"UNIFORM SECURITIES ACT (2002)" - H.B. 6338 (H-2): FLOOR ANALYSIS


House Bill 6338 (Substitute H-2 as passed by the House)

Sponsor: Representative Andrew Richner

House Committee: Insurance and Financial Services

Senate Committee: Financial Services


CONTENT


The bill would create the "Uniform Securities Act (2002)" and repeal the existing Uniform Securities Act (Public Act 265 of 1964). The bill would do the following:


-- Require the Office of Financial and Insurance Services (OFIS), in its discretion, to cooperate, coordinate, consult, and share information with the securities regulators of other states, Canadian provinces, foreign jurisdictions, the Securities and Exchange Commission, the U.S. Department of Justice, and certain other entities, in order to effectuate greater uniformity in securities matters.

-- Permit OFIS to assist the securities regulator of another state or a foreign jurisdiction in an investigation of a securities violation.

-- Authorize the electronic filing of records and signatures, and include information stored in an electronic medium in the definition of "record".

-- Include viatical settlement agreements in the definition of "security".

-- Re-enact, modify, and expand provisions concerning Federal covered securities and Federal covered investment advisers (which were added to the current Act by Public Act 494 of 2000).

-- Provide that a rule or order could require the filing of certain records (a "notice filing") with respect to a Federal covered security that was not exempt from registration.

-- Exempt from securities registration a sale or offer to sell to an institutional investor, a Federal covered investment adviser, or any other person exempted by rule or order.

-- Specify exemptions from registration that would address certain employee plans, trusts, nonprofi tax-exempt organizations, small business investment companies, and private business development companies.

-- Provide for a limited offering transaction exemption that would reach 25 people (rather than 10 as currently provided).

-- Authorize OFIS to waive or modify requirements for a Federal covered security notice filing, registration by coordination, or registration by qualification, or the requirement of any information or record in a registration statement or in a periodic report.
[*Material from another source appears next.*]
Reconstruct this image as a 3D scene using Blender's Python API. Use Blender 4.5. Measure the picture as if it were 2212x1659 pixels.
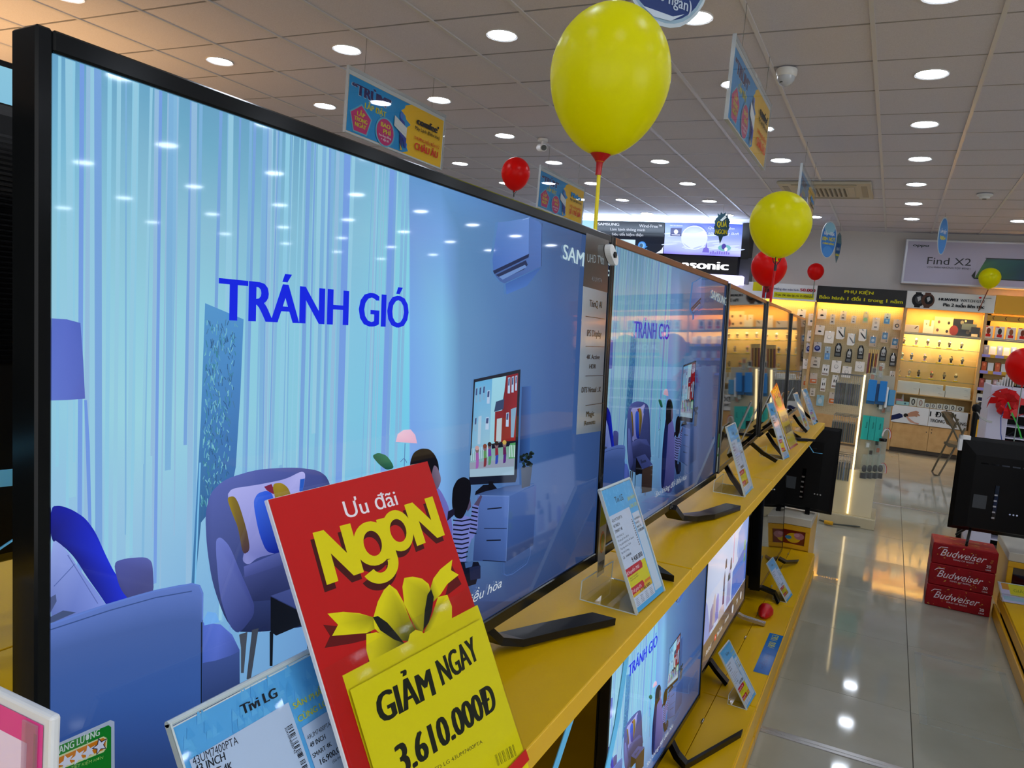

-- Provide for the registration of investment adviser representatives, as well as broker-dealers, agents, and investment advisers, and exempt certain people from having to register or to file as a Federal covered investment adviser.

-- Create the "Securities Investigation, Enforcement, and Education Fund"; require all fees and civil fines to be deposited into the Fund; and require OFIS to use the money to pay expenses of investigation, enforcement, and public educational programs.

-- Allow OFIS to impose a civil penalty of up to $10,000 for a single violation, or $500,000 for multiple violations, on a registrant, a partner, officer, or director of a broker-dealer or investment adviser, or a person controlling a broker-dealer or investment adviser. (The current maximum fine that OFIS may impose is $1,000.)

-- Allow OFIS to bring an action in circuit court to enjoin a violation, and allow the court to issue an injunction, order an asset freeze, order OFIS to take control of a defendant's property, order payment of a maximum civil fine of $10,000 for a single violation or $500,000 for multiple violations, order rescission, restitution, or disgorgement, order payment of prejudgment and postjudgment interest, and grant other appropriate relief.

-- Establish a criminal penalty of up to 10 years' imprisonment and/or a maximum fine of $500,000, for a willful violation. (The current maximum criminal fine is $25,000.)

-- Establish a period of limitations on a civil action for relief, depending on the violation, of either 1) two years after a violation occurred, or 2) two years after discovery of the facts constituting the violation or five years after the violation occurred.

-- Describe records that would not be public records, and allow OFIS to disclose a record obtained in connection with an audit, inspection, or investigation, for the purpose of a civil, administrative, or criminal investigation, action, or proceeding, or to the securities regulator of another jurisdiction or an entity listed in the bill.


BACKGROUND


The National Conference of Commissioners on Uniform State Laws (NCCUSL) approved a new Uniform Securities Act in August 2002. According to the Uniform Law Commissioners, "The Uniform Securities Act was originally promulgated by the NCCUSL in 1956 and then substantially revised in 1985. The enactment of the federal National Securities Markets Improvement Act (NSMIA) in 1996 preempted some of the regulatory authority of the states. This fact, the need to address recent advances in the technology of securities regulation, and the increasingly interstate and international aspects of security transactions, prompted NCCUSL to draft the new act."


- Legislative Analyst: Suzanne Lowe


FISCAL IMPACT


The bill would create the "Securities Investigation, Enforcement, and Education Fund" into which fine revenue would be deposited. Currently, this revenue is deposited into the General Fund. This change would mean a reduction in revenue into the General Fund. Total revenue generated from these fines in past years has been approximately $1,000.


Date Completed: 12-26-02 - Fiscal Analyst: Maria Tyszkiewicz

This analysis was prepared by nonpartisan Senate staff for use by the Senate in its deliberations and does not constitute an official statement of legislative intent.